Short task
Omit all images. Transcribe the rest of the material below exactly.

Dataset extract
-.-.-

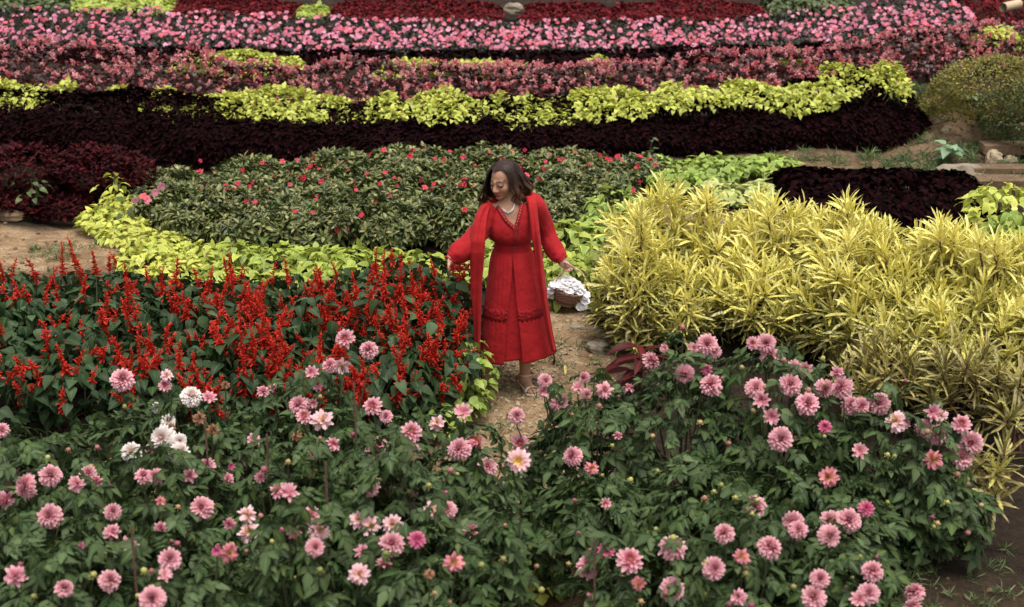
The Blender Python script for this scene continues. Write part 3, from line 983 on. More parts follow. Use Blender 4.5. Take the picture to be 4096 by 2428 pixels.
# ------------------------------------------------------------------ mound of red impatiens
G = 'red impatiens bushes of the mound'
IMP = [(700, 690, 12.5, .36), (1010, 645, 12.75, .42), (1330, 620, 12.9, .42), (1640, 598, 12.95, .44), (1960, 600, 12.95, .42), (2270, 612, 12.9, .42), (2560, 640, 12.7, .36),
       (640, 760, 11.95, .34), (900, 730, 12.0, .42), (1220, 705, 12.1, .45), (1560, 690, 12.15, .45), (1900, 690, 12.1, .42), (2230, 705, 12.0, .4), (2440, 700, 12.0, .3),
       (740, 830, 11.4, .3), (1010, 815, 11.35, .4), (1300, 800, 11.35, .42), (1600, 795, 11.35, .42), (1860, 800, 11.3, .34), (2180, 800, 11.4, .3)]
ILAB = ['low impatiens bush at the thin end of the back row by the maroon shrubs', 'impatiens bush second along the back row from the yellow coleus', 'impatiens bush third along the back row, thick with red blooms',
        'tallest impatiens bush at the peak of the mound', 'impatiens bush just behind the woman\'s head', 'impatiens bush in the back row past the woman\'s head', 'darkest impatiens bush beside the light green coleus',
        'sprawling impatiens bush with pink blooms over the yellow coleus', 'impatiens bush in the middle row next to the pink blooming one', 'impatiens bush in the middle row below the reddest back bush',
        'impatiens bush in the middle of the mound, densely leaved', 'impatiens bush behind the woman\'s right shoulder', 'impatiens bush behind the woman\'s left shoulder', 'impatiens bush with red stems next to the lime coleus',
        'small front impatiens bush on bare red stems above the yellow coleus', 'front impatiens bush with a dark hollow and red stems below', 'front impatiens bush with two red blooms above chartreuse coleus',
        'front impatiens bush dropping lowest towards the salvias', 'front impatiens bush behind the reaching arm', 'front impatiens bush between shawl and sleeve on the basket side']
REDF = [(1410, 730), (1425, 760), (790, 730), (800, 745), (860, 690), (970, 680), (1130, 645), (1190, 640), (1260, 655), (1310, 705), (1390, 680), (1100, 800), (1125, 800), (1080, 790), (1180, 845), (1255, 785), (1265, 798), (1250, 850), (1360, 905), (1350, 920),
        (1420, 950), (1390, 915), (1535, 600), (1480, 620), (1540, 690), (1520, 735), (1585, 655), (1650, 600), (1700, 600), (1740, 635), (1775, 640), (1660, 690), (1790, 700), (1840, 740), (1890, 745), (1900, 660), (1960, 610), (2010, 640), (2050, 605), (2090, 640), (2100, 600),
        (2130, 655), (2200, 620), (2300, 610), (2250, 640), (2105, 700), (2350, 660), (2400, 620), (2470, 625), (2560, 625), (2600, 640), (2620, 660), (2640, 690), (2690, 660), (2550, 665), (660, 760), (905, 760), (950, 735), (1000, 745), (1020, 810), (1560, 780), (1700, 750), (1500, 810), (1860, 840), (1445, 860), (1600, 720), (1340, 640), (1430, 625), (1800, 605), (1860, 610), (2180, 680), (2080, 670)]
imp = []
for (px, py, Y, r), lab in zip(IMP, ILAB):
    b = Bush(px, py, Y, r * .9, r * .82)
    b.root = thing('impatiens_bush', b.base, lab, 'impatiens', G)
    imp.append(b)
    n = int(330 * r / .42)
    pos, o, scr = b.shell(n, zmin=-.45 if py > 720 else -.2, thick=.13, lump=.38)
    nn = unit(o * .7 + np.array((0, 0, .8)) + rs.normal(0, .3, (n, 3)))
    d = unit(np.cross(nn, rs.normal(0, 1, (n, 3))))
    emit(b.root, 'impatiens_shoot', S_ROS, M['impatiens_leaf'], pos, d, nn, rs.uniform(.7, 1.25, n), scr, 70, 'shoot')
    stems(b.root, [arc((rs.normal(0, .05), rs.normal(0, .05), 0), pos[j] * .92) for j in rs.randint(0, n, 26)], M['woody_stem'], .009, .004)
    b.flowers = 0

def nearest_hit(bushes, px, py):
    best, bt = None, 1e9
    for b in bushes:
        t = b.hit(px, py)
        if t is not None and t < bt:
            best, bt = b, t
    return best, bt

for _ in range(80):
    REDF.append((rs.uniform(760, 2560), rs.uniform(610, 760) + rs.uniform(0, 120) * (rs.rand() < .3)))
for px, py in REDF:
    b, t = nearest_hit(imp, px, py)
    if b is None:
        b = min(imp, key=lambda q: math.hypot((q.px - px), (q.py - py)))
        q = P(px, py, b.y)
    else:
        q = CAMP + ray(px, py) * (t - .03)
    nn = unit(tocam(q) * .7 + np.array((0, 0, .5)) + rs.normal(0, .3, 3))
    d = unit(np.cross(nn, rs.normal(0, 1, 3)))
    mm = M['impatiens_red'] if not (px < 700) else M['dahlia_pink']
    me = cached('impatiens_flower', S_BL5, mm)
    child('flower', me[rs.randint(4)], b.root, mat4(d, nn, q - b.base, rs.uniform(.55, 1.05)))
# the pink blooms at the end of the mound
for px, py in [(575, 785), (590, 800), (540, 800), (645, 745), (620, 770)]:
    b = imp[7]
    q = P(px, py, b.y - .3)
    nn = unit(tocam(q) + rs.normal(0, .3, 3))
    child('flower', cached('pink_flower', S_PINK, M['pink_flower'])[rs.randint(4)], b.root, mat4(np.cross(nn, rs.normal(0, 1, 3)), nn, q - b.base, 1.1))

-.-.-

Solution to this exercise
The Blender Python script for this scene continues. Write part 3, from line 983 on. More parts follow. Use Blender 4.5. Take the picture to be 4096 by 2428 pixels.
# ------------------------------------------------------------------ mound of red impatiens
G = 'red impatiens bushes of the mound'
IMP = [(700, 690, 12.5, .36), (1010, 645, 12.75, .42), (1330, 620, 12.9, .42), (1640, 598, 12.95, .44), (1960, 600, 12.95, .42), (2270, 612, 12.9, .42), (2560, 640, 12.7, .36),
       (640, 760, 11.95, .34), (900, 730, 12.0, .42), (1220, 705, 12.1, .45), (1560, 690, 12.15, .45), (1900, 690, 12.1, .42), (2230, 705, 12.0, .4), (2440, 700, 12.0, .3),
       (740, 830, 11.4, .3), (1010, 815, 11.35, .4), (1300, 800, 11.35, .42), (1600, 795, 11.35, .42), (1860, 800, 11.3, .34), (2180, 800, 11.4, .3)]
ILAB = ['low impatiens bush at the thin end of the back row by the maroon shrubs', 'impatiens bush second along the back row from the yellow coleus', 'impatiens bush third along the back row, thick with red blooms',
        'tallest impatiens bush at the peak of the mound', 'impatiens bush just behind the woman\'s head', 'impatiens bush in the back row past the woman\'s head', 'darkest impatiens bush beside the light green coleus',
        'sprawling impatiens bush with pink blooms over the yellow coleus', 'impatiens bush in the middle row next to the pink blooming one', 'impatiens bush in the middle row below the reddest back bush',
        'impatiens bush in the middle of the mound, densely leaved', 'impatiens bush behind the woman\'s right shoulder', 'impatiens bush behind the woman\'s left shoulder', 'impatiens bush with red stems next to the lime coleus',
        'small front impatiens bush on bare red stems above the yellow coleus', 'front impatiens bush with a dark hollow and red stems below', 'front impatiens bush with two red blooms above chartreuse coleus',
        'front impatiens bush dropping lowest towards the salvias', 'front impatiens bush behind the reaching arm', 'front impatiens bush between shawl and sleeve on the basket side']
REDF = [(1410, 730), (1425, 760), (790, 730), (800, 745), (860, 690), (970, 680), (1130, 645), (1190, 640), (1260, 655), (1310, 705), (1390, 680), (1100, 800), (1125, 800), (1080, 790), (1180, 845), (1255, 785), (1265, 798), (1250, 850), (1360, 905), (1350, 920),
        (1420, 950), (1390, 915), (1535, 600), (1480, 620), (1540, 690), (1520, 735), (1585, 655), (1650, 600), (1700, 600), (1740, 635), (1775, 640), (1660, 690), (1790, 700), (1840, 740), (1890, 745), (1900, 660), (1960, 610), (2010, 640), (2050, 605), (2090, 640), (2100, 600),
        (2130, 655), (2200, 620), (2300, 610), (2250, 640), (2105, 700), (2350, 660), (2400, 620), (2470, 625), (2560, 625), (2600, 640), (2620, 660), (2640, 690), (2690, 660), (2550, 665), (660, 760), (905, 760), (950, 735), (1000, 745), (1020, 810), (1560, 780), (1700, 750), (1500, 810), (1860, 840), (1445, 860), (1600, 720), (1340, 640), (1430, 625), (1800, 605), (1860, 610), (2180, 680), (2080, 670)]
imp = []
for (px, py, Y, r), lab in zip(IMP, ILAB):
    b = Bush(px, py, Y, r * .9, r * .82)
    b.root = thing('impatiens_bush', b.base, lab, 'impatiens', G)
    imp.append(b)
    n = int(330 * r / .42)
    pos, o, scr = b.shell(n, zmin=-.45 if py > 720 else -.2, thick=.13, lump=.38)
    nn = unit(o * .7 + np.array((0, 0, .8)) + rs.normal(0, .3, (n, 3)))
    d = unit(np.cross(nn, rs.normal(0, 1, (n, 3))))
    emit(b.root, 'impatiens_shoot', S_ROS, M['impatiens_leaf'], pos, d, nn, rs.uniform(.7, 1.25, n), scr, 70, 'shoot')
    stems(b.root, [arc((rs.normal(0, .05), rs.normal(0, .05), 0), pos[j] * .92) for j in rs.randint(0, n, 26)], M['woody_stem'], .009, .004)
    b.flowers = 0

def nearest_hit(bushes, px, py):
    best, bt = None, 1e9
    for b in bushes:
        t = b.hit(px, py)
        if t is not None and t < bt:
            best, bt = b, t
    return best, bt

for _ in range(80):
    REDF.append((rs.uniform(760, 2560), rs.uniform(610, 760) + rs.uniform(0, 120) * (rs.rand() < .3)))
for px, py in REDF:
    b, t = nearest_hit(imp, px, py)
    if b is None:
        b = min(imp, key=lambda q: math.hypot((q.px - px), (q.py - py)))
        q = P(px, py, b.y)
    else:
        q = CAMP + ray(px, py) * (t - .03)
    nn = unit(tocam(q) * .7 + np.array((0, 0, .5)) + rs.normal(0, .3, 3))
    d = unit(np.cross(nn, rs.normal(0, 1, 3)))
    mm = M['impatiens_red'] if not (px < 700) else M['dahlia_pink']
    me = cached('impatiens_flower', S_BL5, mm)
    child('flower', me[rs.randint(4)], b.root, mat4(d, nn, q - b.base, rs.uniform(.55, 1.05)))
# the pink blooms at the end of the mound
for px, py in [(575, 785), (590, 800), (540, 800), (645, 745), (620, 770)]:
    b = imp[7]
    q = P(px, py, b.y - .3)
    nn = unit(tocam(q) + rs.normal(0, .3, 3))
    child('flower', cached('pink_flower', S_PINK, M['pink_flower'])[rs.randint(4)], b.root, mat4(np.cross(nn, rs.normal(0, 1, 3)), nn, q - b.base, 1.1))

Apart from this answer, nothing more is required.